(Rows from a 3D scene dataset)
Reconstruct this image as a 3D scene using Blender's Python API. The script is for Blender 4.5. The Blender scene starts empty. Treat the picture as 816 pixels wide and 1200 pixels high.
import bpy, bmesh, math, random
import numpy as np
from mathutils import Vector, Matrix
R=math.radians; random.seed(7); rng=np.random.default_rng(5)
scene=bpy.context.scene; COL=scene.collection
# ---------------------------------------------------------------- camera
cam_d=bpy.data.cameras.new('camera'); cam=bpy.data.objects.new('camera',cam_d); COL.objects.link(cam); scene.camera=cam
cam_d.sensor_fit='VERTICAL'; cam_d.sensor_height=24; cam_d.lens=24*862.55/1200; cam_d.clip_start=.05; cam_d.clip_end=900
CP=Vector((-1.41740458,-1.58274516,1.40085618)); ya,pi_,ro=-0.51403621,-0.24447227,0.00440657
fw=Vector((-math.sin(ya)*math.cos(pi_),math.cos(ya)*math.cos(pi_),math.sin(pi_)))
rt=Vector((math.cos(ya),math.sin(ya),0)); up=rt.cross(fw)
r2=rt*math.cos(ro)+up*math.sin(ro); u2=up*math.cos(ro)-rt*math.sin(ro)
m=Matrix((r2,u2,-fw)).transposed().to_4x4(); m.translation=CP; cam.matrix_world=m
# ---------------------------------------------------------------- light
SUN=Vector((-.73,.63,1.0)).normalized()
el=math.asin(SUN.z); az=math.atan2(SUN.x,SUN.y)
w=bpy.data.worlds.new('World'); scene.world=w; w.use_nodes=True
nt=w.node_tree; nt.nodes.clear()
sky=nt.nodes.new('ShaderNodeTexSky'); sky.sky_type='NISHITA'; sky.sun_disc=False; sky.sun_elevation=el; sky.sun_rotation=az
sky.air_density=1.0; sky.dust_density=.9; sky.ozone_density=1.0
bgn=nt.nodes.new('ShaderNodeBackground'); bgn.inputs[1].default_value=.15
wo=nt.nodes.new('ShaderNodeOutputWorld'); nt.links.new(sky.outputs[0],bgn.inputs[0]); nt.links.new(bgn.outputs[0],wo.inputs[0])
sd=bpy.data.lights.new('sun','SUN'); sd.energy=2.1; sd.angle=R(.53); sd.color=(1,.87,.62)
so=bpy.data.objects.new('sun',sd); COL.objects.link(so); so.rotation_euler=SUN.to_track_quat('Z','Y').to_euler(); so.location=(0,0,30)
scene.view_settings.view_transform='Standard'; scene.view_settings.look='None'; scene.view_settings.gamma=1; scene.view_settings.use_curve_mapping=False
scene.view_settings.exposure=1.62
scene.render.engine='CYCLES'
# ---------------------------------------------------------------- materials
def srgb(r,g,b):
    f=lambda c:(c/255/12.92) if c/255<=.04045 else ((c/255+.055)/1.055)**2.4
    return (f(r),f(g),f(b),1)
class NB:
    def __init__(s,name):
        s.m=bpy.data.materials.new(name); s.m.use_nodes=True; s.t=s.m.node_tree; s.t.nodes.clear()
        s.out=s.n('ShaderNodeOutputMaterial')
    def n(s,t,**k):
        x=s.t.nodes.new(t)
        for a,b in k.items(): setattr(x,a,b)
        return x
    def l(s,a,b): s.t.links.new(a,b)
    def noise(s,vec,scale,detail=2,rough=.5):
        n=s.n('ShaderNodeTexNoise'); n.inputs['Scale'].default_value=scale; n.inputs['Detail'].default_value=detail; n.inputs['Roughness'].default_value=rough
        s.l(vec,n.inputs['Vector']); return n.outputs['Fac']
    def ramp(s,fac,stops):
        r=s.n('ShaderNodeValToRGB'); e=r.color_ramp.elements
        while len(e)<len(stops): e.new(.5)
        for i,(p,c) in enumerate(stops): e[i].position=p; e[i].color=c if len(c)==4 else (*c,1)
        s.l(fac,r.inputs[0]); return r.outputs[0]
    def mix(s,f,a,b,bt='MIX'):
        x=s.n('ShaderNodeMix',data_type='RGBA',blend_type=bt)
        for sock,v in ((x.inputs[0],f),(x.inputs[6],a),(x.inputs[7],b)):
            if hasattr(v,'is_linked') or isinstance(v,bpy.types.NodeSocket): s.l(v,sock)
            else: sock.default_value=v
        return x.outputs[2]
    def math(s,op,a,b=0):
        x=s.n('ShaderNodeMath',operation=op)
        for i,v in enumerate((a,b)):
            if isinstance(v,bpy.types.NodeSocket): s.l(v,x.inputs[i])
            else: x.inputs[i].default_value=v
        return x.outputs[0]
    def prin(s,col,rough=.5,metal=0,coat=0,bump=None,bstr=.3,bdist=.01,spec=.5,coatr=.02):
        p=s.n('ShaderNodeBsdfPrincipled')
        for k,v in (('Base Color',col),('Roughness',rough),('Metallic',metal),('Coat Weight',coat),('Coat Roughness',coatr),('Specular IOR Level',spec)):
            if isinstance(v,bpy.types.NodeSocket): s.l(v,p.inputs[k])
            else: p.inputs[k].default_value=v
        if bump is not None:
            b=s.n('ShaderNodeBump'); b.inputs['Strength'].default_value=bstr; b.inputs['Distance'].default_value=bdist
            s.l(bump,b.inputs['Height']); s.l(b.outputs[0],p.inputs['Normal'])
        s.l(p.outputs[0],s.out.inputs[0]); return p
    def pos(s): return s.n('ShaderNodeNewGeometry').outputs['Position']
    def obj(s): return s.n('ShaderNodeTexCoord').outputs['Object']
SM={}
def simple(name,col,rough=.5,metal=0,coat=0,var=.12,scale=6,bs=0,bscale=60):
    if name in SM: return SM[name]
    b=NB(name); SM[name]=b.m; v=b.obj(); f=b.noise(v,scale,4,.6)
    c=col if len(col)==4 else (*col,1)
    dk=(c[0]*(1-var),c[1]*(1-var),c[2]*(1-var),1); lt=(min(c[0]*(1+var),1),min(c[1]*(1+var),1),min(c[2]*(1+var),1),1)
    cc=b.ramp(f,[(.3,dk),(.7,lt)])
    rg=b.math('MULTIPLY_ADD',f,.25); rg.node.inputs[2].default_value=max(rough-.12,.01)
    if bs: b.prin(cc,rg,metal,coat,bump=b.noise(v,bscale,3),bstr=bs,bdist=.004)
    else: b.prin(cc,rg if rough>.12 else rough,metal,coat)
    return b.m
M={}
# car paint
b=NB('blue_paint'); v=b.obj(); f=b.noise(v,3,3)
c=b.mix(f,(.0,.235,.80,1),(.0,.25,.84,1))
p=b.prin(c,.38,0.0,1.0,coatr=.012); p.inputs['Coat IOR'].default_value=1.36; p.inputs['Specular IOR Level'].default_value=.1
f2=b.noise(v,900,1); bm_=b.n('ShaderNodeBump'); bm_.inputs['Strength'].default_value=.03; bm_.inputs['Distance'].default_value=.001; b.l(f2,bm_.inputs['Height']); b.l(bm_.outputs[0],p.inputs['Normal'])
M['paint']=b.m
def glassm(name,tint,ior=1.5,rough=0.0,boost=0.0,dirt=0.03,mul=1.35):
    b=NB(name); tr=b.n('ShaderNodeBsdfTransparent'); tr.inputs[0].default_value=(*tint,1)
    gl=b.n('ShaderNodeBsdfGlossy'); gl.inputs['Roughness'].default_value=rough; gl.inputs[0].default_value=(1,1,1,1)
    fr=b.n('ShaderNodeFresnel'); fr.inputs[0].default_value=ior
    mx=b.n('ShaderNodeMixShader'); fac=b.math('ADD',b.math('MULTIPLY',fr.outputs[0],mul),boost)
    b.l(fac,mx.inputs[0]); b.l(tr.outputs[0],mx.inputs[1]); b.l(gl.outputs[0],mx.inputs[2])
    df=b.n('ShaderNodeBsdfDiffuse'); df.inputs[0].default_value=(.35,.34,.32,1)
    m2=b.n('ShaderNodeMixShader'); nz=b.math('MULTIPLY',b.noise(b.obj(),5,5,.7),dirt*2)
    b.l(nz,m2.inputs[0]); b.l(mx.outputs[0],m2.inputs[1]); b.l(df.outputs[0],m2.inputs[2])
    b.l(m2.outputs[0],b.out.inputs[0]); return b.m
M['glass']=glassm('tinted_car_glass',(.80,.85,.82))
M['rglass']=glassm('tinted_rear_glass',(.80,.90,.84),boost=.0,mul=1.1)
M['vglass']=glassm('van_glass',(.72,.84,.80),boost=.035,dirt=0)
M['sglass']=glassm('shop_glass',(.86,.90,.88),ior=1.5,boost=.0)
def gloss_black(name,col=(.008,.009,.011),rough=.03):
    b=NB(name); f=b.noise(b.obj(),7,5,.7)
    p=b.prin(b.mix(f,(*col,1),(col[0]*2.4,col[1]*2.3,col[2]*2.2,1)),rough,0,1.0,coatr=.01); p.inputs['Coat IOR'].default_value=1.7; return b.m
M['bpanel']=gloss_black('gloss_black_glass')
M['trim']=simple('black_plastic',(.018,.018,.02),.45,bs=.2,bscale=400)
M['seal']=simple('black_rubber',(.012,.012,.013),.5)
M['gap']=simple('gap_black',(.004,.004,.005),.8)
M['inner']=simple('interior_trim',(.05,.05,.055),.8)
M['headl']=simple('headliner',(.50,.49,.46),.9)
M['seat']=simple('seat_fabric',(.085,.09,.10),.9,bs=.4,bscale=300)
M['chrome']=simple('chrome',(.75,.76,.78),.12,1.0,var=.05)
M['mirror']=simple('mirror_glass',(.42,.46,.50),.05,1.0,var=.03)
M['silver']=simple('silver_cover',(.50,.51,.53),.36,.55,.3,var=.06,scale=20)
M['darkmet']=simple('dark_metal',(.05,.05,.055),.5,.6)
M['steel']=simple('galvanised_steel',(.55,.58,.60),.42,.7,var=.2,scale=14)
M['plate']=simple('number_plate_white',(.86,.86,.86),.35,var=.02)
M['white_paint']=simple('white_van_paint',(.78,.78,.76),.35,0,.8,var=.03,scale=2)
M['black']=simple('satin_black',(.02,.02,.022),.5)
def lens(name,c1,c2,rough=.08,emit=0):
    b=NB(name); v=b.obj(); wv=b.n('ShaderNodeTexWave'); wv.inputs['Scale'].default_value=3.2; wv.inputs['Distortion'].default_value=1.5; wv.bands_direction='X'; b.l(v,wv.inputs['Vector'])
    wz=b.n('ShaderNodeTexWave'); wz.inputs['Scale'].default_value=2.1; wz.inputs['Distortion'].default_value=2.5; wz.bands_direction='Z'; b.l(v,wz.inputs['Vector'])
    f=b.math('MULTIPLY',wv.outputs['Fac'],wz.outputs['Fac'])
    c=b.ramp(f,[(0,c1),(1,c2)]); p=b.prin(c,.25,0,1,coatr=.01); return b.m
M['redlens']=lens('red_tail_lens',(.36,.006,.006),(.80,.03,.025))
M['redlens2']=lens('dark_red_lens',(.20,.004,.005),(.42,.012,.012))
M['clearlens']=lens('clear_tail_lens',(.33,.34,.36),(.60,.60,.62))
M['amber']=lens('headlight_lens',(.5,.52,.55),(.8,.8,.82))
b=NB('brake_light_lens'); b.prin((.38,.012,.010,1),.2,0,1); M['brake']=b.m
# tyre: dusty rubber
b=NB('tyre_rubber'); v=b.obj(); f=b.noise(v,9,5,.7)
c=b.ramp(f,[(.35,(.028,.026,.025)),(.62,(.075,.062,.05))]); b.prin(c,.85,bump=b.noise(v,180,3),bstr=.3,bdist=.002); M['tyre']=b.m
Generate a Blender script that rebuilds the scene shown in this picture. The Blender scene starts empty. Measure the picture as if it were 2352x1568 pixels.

> [WHAT YOU ARE ASKED TO DO]: Wherever the word "pixels" occurs in a line of the listing, copy that line.

> [FULL SOLUTION]:
Reconstruct this image as a 3D scene using Blender's Python API. The script is for Blender 4.5. The Blender scene starts empty. Treat the picture as 816 pixels wide and 1200 pixels high.
Generate a Blender script that rebuilds the scene shown in this picture. The Blender scene starts empty. Measure the picture as if it were 2352x1568 pixels.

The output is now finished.